### DIRECTIONS
Can the data below be set down again exactly, line for line?

### DATA SHOWN
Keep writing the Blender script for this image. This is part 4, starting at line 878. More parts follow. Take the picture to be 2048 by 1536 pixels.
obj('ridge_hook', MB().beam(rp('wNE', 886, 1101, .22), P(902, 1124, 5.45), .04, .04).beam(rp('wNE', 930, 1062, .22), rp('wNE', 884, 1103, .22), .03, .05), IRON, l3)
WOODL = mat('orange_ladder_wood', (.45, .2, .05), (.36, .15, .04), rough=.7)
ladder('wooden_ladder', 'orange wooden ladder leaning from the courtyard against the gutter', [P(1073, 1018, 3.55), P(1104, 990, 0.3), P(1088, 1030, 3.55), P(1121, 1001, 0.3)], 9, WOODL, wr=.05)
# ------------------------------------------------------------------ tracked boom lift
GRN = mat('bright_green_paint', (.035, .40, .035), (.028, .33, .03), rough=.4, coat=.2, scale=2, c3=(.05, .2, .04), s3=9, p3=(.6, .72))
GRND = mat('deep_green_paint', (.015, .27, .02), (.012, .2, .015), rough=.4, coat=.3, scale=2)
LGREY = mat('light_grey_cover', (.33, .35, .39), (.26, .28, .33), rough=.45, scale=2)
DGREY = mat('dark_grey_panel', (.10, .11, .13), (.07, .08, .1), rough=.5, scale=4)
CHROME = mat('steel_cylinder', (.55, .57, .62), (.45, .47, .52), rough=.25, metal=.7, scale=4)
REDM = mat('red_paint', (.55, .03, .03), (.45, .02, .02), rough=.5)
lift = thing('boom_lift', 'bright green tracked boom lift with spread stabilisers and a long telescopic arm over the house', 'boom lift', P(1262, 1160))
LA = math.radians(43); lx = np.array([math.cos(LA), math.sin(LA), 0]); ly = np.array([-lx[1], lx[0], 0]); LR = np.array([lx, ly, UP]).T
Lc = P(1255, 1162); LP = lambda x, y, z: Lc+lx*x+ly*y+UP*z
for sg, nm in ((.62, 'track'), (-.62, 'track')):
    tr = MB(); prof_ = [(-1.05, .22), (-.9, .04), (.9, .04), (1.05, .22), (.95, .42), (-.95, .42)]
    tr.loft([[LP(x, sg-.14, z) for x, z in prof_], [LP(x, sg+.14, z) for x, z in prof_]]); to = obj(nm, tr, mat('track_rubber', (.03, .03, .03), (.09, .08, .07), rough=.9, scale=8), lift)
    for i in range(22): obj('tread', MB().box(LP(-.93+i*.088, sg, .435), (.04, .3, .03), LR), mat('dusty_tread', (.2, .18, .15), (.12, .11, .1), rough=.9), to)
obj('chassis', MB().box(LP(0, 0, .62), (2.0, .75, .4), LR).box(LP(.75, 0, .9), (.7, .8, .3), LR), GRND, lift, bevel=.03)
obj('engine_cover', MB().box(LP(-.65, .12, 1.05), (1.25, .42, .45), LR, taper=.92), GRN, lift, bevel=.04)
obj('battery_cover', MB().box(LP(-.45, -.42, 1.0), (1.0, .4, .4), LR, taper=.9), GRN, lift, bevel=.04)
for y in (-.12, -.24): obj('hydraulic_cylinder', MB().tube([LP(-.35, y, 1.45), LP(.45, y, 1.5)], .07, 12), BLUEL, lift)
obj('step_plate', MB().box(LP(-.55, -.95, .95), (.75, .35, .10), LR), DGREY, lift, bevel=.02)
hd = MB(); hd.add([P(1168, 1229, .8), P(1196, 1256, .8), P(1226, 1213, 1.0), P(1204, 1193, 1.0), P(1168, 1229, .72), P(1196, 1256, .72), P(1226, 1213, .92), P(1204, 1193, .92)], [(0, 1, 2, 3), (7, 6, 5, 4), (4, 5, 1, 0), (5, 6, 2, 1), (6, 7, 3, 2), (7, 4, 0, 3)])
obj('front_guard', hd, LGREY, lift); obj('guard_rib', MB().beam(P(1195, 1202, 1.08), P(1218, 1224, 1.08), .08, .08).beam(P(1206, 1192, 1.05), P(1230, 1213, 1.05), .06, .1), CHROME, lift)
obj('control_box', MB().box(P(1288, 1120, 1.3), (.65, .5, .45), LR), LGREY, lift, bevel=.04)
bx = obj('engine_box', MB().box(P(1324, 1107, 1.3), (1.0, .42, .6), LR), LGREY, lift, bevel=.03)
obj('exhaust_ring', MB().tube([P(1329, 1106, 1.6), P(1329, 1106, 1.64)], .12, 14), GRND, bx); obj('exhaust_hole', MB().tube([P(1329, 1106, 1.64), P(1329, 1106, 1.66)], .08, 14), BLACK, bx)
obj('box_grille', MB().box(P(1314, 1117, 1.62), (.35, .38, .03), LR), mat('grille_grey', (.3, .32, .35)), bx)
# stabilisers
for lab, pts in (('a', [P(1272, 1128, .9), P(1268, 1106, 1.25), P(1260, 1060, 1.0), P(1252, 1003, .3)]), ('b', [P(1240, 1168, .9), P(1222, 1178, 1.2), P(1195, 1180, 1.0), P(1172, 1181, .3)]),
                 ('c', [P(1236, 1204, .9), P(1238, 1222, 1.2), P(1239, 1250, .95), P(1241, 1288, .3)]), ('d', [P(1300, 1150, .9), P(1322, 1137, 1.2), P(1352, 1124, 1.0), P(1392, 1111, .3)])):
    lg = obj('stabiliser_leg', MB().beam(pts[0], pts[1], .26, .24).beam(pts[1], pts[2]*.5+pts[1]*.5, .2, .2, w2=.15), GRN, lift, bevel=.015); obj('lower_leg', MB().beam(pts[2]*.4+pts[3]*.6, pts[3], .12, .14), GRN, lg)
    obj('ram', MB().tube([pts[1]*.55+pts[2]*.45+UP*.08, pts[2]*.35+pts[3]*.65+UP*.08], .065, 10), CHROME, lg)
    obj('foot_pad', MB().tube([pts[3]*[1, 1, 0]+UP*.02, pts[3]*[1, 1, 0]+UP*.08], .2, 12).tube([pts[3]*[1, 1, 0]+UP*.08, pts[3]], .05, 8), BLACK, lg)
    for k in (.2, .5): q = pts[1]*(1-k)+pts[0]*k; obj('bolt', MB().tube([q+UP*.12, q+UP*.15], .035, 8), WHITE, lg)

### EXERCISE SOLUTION
Keep writing the Blender script for this image. This is part 4, starting at line 878. More parts follow. Take the picture to be 2048 by 1536 pixels.
obj('ridge_hook', MB().beam(rp('wNE', 886, 1101, .22), P(902, 1124, 5.45), .04, .04).beam(rp('wNE', 930, 1062, .22), rp('wNE', 884, 1103, .22), .03, .05), IRON, l3)
WOODL = mat('orange_ladder_wood', (.45, .2, .05), (.36, .15, .04), rough=.7)
ladder('wooden_ladder', 'orange wooden ladder leaning from the courtyard against the gutter', [P(1073, 1018, 3.55), P(1104, 990, 0.3), P(1088, 1030, 3.55), P(1121, 1001, 0.3)], 9, WOODL, wr=.05)
# ------------------------------------------------------------------ tracked boom lift
GRN = mat('bright_green_paint', (.035, .40, .035), (.028, .33, .03), rough=.4, coat=.2, scale=2, c3=(.05, .2, .04), s3=9, p3=(.6, .72))
GRND = mat('deep_green_paint', (.015, .27, .02), (.012, .2, .015), rough=.4, coat=.3, scale=2)
LGREY = mat('light_grey_cover', (.33, .35, .39), (.26, .28, .33), rough=.45, scale=2)
DGREY = mat('dark_grey_panel', (.10, .11, .13), (.07, .08, .1), rough=.5, scale=4)
CHROME = mat('steel_cylinder', (.55, .57, .62), (.45, .47, .52), rough=.25, metal=.7, scale=4)
REDM = mat('red_paint', (.55, .03, .03), (.45, .02, .02), rough=.5)
lift = thing('boom_lift', 'bright green tracked boom lift with spread stabilisers and a long telescopic arm over the house', 'boom lift', P(1262, 1160))
LA = math.radians(43); lx = np.array([math.cos(LA), math.sin(LA), 0]); ly = np.array([-lx[1], lx[0], 0]); LR = np.array([lx, ly, UP]).T
Lc = P(1255, 1162); LP = lambda x, y, z: Lc+lx*x+ly*y+UP*z
for sg, nm in ((.62, 'track'), (-.62, 'track')):
    tr = MB(); prof_ = [(-1.05, .22), (-.9, .04), (.9, .04), (1.05, .22), (.95, .42), (-.95, .42)]
    tr.loft([[LP(x, sg-.14, z) for x, z in prof_], [LP(x, sg+.14, z) for x, z in prof_]]); to = obj(nm, tr, mat('track_rubber', (.03, .03, .03), (.09, .08, .07), rough=.9, scale=8), lift)
    for i in range(22): obj('tread', MB().box(LP(-.93+i*.088, sg, .435), (.04, .3, .03), LR), mat('dusty_tread', (.2, .18, .15), (.12, .11, .1), rough=.9), to)
obj('chassis', MB().box(LP(0, 0, .62), (2.0, .75, .4), LR).box(LP(.75, 0, .9), (.7, .8, .3), LR), GRND, lift, bevel=.03)
obj('engine_cover', MB().box(LP(-.65, .12, 1.05), (1.25, .42, .45), LR, taper=.92), GRN, lift, bevel=.04)
obj('battery_cover', MB().box(LP(-.45, -.42, 1.0), (1.0, .4, .4), LR, taper=.9), GRN, lift, bevel=.04)
for y in (-.12, -.24): obj('hydraulic_cylinder', MB().tube([LP(-.35, y, 1.45), LP(.45, y, 1.5)], .07, 12), BLUEL, lift)
obj('step_plate', MB().box(LP(-.55, -.95, .95), (.75, .35, .10), LR), DGREY, lift, bevel=.02)
hd = MB(); hd.add([P(1168, 1229, .8), P(1196, 1256, .8), P(1226, 1213, 1.0), P(1204, 1193, 1.0), P(1168, 1229, .72), P(1196, 1256, .72), P(1226, 1213, .92), P(1204, 1193, .92)], [(0, 1, 2, 3), (7, 6, 5, 4), (4, 5, 1, 0), (5, 6, 2, 1), (6, 7, 3, 2), (7, 4, 0, 3)])
obj('front_guard', hd, LGREY, lift); obj('guard_rib', MB().beam(P(1195, 1202, 1.08), P(1218, 1224, 1.08), .08, .08).beam(P(1206, 1192, 1.05), P(1230, 1213, 1.05), .06, .1), CHROME, lift)
obj('control_box', MB().box(P(1288, 1120, 1.3), (.65, .5, .45), LR), LGREY, lift, bevel=.04)
bx = obj('engine_box', MB().box(P(1324, 1107, 1.3), (1.0, .42, .6), LR), LGREY, lift, bevel=.03)
obj('exhaust_ring', MB().tube([P(1329, 1106, 1.6), P(1329, 1106, 1.64)], .12, 14), GRND, bx); obj('exhaust_hole', MB().tube([P(1329, 1106, 1.64), P(1329, 1106, 1.66)], .08, 14), BLACK, bx)
obj('box_grille', MB().box(P(1314, 1117, 1.62), (.35, .38, .03), LR), mat('grille_grey', (.3, .32, .35)), bx)
# stabilisers
for lab, pts in (('a', [P(1272, 1128, .9), P(1268, 1106, 1.25), P(1260, 1060, 1.0), P(1252, 1003, .3)]), ('b', [P(1240, 1168, .9), P(1222, 1178, 1.2), P(1195, 1180, 1.0), P(1172, 1181, .3)]),
                 ('c', [P(1236, 1204, .9), P(1238, 1222, 1.2), P(1239, 1250, .95), P(1241, 1288, .3)]), ('d', [P(1300, 1150, .9), P(1322, 1137, 1.2), P(1352, 1124, 1.0), P(1392, 1111, .3)])):
    lg = obj('stabiliser_leg', MB().beam(pts[0], pts[1], .26, .24).beam(pts[1], pts[2]*.5+pts[1]*.5, .2, .2, w2=.15), GRN, lift, bevel=.015); obj('lower_leg', MB().beam(pts[2]*.4+pts[3]*.6, pts[3], .12, .14), GRN, lg)
    obj('ram', MB().tube([pts[1]*.55+pts[2]*.45+UP*.08, pts[2]*.35+pts[3]*.65+UP*.08], .065, 10), CHROME, lg)
    obj('foot_pad', MB().tube([pts[3]*[1, 1, 0]+UP*.02, pts[3]*[1, 1, 0]+UP*.08], .2, 12).tube([pts[3]*[1, 1, 0]+UP*.08, pts[3]], .05, 8), BLACK, lg)
    for k in (.2, .5): q = pts[1]*(1-k)+pts[0]*k; obj('bolt', MB().tube([q+UP*.12, q+UP*.15], .035, 8), WHITE, lg)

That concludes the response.